Daran erinnert sich Robert Stoll, der Mann von Margot Stoll, noch genau. „Einige von denen haben immer so „Holz-Bippchen“ gemacht und wollten die gegen Brot tauschen“, erzählt der 91-Jährige. Als es einmal zum Tauschgeschäft mit den Spielzeughühnern kommen sollte, sah dies ein Bewacher und wollte den Handel unterbinden. Da kam es fast zum Aufstand, die Horchheimer wurden laut und vertrieben den Aufseher, erzählt Robert Stoll und lacht stolz. Er war Teenager und wohnte nur einen Katzensprung vom Tunnel entfernt. So konnte er tagsüber auch schnell mal heim flitzen.

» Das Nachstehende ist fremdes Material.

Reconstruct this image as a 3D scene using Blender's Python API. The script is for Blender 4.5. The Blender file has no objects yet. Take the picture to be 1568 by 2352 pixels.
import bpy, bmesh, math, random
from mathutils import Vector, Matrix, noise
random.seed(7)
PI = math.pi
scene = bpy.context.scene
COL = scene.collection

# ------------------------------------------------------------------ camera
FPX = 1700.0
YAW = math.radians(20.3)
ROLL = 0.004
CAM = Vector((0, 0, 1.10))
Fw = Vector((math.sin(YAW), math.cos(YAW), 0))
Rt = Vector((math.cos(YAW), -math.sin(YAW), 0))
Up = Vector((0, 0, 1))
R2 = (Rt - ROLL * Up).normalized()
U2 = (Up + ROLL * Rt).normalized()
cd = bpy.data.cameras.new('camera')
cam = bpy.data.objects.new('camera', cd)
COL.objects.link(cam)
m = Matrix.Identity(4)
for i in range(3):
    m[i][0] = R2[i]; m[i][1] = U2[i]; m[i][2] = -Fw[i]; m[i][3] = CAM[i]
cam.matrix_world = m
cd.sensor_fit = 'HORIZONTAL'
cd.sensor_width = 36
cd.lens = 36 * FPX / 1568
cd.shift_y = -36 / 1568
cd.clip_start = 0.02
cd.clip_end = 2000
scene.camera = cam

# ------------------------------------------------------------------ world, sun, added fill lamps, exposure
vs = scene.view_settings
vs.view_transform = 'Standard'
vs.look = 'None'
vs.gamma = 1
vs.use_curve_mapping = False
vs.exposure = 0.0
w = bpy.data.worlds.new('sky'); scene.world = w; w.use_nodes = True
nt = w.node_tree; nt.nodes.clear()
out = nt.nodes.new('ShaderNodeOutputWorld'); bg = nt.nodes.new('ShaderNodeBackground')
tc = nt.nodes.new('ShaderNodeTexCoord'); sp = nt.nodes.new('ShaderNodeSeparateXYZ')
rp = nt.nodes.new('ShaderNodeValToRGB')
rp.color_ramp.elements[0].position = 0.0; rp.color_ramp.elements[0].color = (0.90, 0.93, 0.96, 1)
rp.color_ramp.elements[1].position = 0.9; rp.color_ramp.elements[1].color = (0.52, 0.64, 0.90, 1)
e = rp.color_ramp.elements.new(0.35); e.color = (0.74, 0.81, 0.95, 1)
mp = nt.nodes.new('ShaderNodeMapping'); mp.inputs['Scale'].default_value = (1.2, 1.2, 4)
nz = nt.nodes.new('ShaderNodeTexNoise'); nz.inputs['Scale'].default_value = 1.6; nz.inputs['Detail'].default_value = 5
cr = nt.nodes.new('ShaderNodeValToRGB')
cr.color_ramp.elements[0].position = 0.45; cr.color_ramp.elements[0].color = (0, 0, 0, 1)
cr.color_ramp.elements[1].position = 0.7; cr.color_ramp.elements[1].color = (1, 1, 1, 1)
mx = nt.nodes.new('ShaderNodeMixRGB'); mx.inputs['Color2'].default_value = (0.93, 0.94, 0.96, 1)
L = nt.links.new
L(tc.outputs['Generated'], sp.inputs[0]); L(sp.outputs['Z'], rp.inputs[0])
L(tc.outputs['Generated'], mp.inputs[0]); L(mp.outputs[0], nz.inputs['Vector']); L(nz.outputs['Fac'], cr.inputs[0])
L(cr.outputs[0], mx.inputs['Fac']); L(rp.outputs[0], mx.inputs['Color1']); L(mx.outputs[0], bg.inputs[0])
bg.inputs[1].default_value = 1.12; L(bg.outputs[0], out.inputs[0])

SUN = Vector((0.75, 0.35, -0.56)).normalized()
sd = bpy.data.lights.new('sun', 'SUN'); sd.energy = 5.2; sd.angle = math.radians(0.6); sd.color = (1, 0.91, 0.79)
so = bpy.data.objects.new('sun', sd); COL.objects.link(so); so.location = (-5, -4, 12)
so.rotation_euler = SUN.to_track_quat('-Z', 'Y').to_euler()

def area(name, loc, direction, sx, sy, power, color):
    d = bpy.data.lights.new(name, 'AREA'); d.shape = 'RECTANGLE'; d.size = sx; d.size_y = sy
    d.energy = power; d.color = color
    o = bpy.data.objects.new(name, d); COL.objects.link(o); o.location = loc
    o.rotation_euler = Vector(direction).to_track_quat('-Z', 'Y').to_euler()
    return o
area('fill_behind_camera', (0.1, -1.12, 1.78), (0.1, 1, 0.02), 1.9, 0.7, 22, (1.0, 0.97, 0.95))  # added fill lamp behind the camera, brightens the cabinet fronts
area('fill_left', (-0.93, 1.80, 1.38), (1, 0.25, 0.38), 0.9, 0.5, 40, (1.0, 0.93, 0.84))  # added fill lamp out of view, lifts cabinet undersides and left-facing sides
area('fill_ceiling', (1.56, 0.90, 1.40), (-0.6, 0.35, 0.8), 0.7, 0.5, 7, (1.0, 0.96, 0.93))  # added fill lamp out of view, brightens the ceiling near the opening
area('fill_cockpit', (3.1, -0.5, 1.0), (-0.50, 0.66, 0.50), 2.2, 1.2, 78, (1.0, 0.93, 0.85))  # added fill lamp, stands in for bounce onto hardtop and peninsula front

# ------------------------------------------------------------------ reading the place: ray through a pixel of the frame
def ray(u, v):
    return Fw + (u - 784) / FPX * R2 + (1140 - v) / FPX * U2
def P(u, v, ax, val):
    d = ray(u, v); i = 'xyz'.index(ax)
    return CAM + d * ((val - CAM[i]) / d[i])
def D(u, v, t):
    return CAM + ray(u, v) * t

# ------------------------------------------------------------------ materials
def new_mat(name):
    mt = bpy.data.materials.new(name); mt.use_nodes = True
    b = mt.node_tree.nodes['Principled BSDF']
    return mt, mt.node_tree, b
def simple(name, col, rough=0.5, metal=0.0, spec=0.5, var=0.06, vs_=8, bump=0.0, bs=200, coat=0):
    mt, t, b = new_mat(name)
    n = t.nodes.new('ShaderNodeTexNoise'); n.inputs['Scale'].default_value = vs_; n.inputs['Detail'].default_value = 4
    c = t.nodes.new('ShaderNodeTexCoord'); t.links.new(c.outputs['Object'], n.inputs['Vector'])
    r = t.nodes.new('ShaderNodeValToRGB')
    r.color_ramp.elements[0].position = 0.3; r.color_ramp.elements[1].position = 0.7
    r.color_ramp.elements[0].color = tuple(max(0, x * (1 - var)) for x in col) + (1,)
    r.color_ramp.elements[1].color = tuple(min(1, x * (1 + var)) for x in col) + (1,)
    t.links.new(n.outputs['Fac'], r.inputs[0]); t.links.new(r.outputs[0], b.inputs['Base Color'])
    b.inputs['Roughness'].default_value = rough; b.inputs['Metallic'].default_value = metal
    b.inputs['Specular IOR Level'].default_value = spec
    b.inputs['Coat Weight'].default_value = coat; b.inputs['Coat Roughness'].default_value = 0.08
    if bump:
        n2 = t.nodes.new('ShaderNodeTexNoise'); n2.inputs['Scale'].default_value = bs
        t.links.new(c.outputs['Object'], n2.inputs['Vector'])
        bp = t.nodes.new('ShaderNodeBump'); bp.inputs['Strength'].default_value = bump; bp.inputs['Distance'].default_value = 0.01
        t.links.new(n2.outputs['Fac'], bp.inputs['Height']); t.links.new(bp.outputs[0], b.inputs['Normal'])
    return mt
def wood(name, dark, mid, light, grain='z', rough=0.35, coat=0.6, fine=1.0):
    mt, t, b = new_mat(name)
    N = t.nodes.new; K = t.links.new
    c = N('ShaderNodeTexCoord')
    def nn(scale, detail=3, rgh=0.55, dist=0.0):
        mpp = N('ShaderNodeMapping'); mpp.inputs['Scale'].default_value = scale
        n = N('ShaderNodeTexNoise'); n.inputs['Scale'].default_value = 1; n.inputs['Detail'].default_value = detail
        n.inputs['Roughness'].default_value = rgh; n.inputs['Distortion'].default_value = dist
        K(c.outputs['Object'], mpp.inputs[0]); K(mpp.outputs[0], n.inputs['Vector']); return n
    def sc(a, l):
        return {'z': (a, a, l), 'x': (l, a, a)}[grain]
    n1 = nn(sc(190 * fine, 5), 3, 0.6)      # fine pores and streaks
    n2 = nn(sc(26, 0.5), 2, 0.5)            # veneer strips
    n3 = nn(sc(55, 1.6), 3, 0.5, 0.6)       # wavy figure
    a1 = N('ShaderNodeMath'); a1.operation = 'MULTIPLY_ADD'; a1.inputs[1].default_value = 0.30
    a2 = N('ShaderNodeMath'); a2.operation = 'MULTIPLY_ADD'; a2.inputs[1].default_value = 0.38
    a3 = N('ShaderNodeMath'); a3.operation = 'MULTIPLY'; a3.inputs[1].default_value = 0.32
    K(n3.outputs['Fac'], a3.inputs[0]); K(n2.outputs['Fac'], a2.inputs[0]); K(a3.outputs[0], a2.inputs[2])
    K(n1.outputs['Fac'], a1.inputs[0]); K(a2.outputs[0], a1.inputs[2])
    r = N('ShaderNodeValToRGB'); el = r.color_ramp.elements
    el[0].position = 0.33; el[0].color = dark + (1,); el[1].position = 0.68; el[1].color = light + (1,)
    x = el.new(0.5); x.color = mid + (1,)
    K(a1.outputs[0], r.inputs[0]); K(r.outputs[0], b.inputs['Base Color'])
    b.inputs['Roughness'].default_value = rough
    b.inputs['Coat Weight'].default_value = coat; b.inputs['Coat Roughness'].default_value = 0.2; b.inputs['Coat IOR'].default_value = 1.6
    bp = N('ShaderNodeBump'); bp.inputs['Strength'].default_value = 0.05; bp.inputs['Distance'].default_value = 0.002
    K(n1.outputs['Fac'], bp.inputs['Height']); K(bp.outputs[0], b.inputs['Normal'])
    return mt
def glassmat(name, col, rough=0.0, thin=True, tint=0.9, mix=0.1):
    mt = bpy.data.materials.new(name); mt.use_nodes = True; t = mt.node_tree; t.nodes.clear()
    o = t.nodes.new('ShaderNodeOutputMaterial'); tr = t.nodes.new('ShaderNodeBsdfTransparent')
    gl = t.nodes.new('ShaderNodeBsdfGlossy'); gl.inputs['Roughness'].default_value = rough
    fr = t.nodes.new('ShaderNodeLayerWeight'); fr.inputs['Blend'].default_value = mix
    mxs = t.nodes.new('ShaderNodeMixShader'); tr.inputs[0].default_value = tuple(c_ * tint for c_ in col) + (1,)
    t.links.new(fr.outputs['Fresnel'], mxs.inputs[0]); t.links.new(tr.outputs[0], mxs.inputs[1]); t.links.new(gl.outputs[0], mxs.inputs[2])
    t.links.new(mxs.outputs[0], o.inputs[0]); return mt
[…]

Einmal spielte er draußen, als plötzlich eine Luftmine auf den Tunnelfels fiel. „Es gab eine enorme Druckwelle, ich flog weg und lag unter Fremdarbeitern.“ Die halfen auch im Ort. Die Druckwelle war auch im Tunnel zu spüren. Wäre die Luftmine vor die Öffnung gefallen, hätte sie viele getötet.
Die Seniorin Margot Stoll hat noch heute etwas, das sie an die Zeit im Tunnel erinnert und an die Frau, die die kleine Margot damals umarmte und ihr versprach, ihr etwas zu schenken, wenn der Krieg vorbei ist. Die Frau hielt ihr Versprechen. Margot Stoll besitzt seitdem kostbare Puppenspielzeugmöbel aus Rattan. In den vergangenen Jahrzehnten haben daran nicht nur sie selbst, sondern auch ihre Kinder, Enkel und Urenkel Freude gehabt.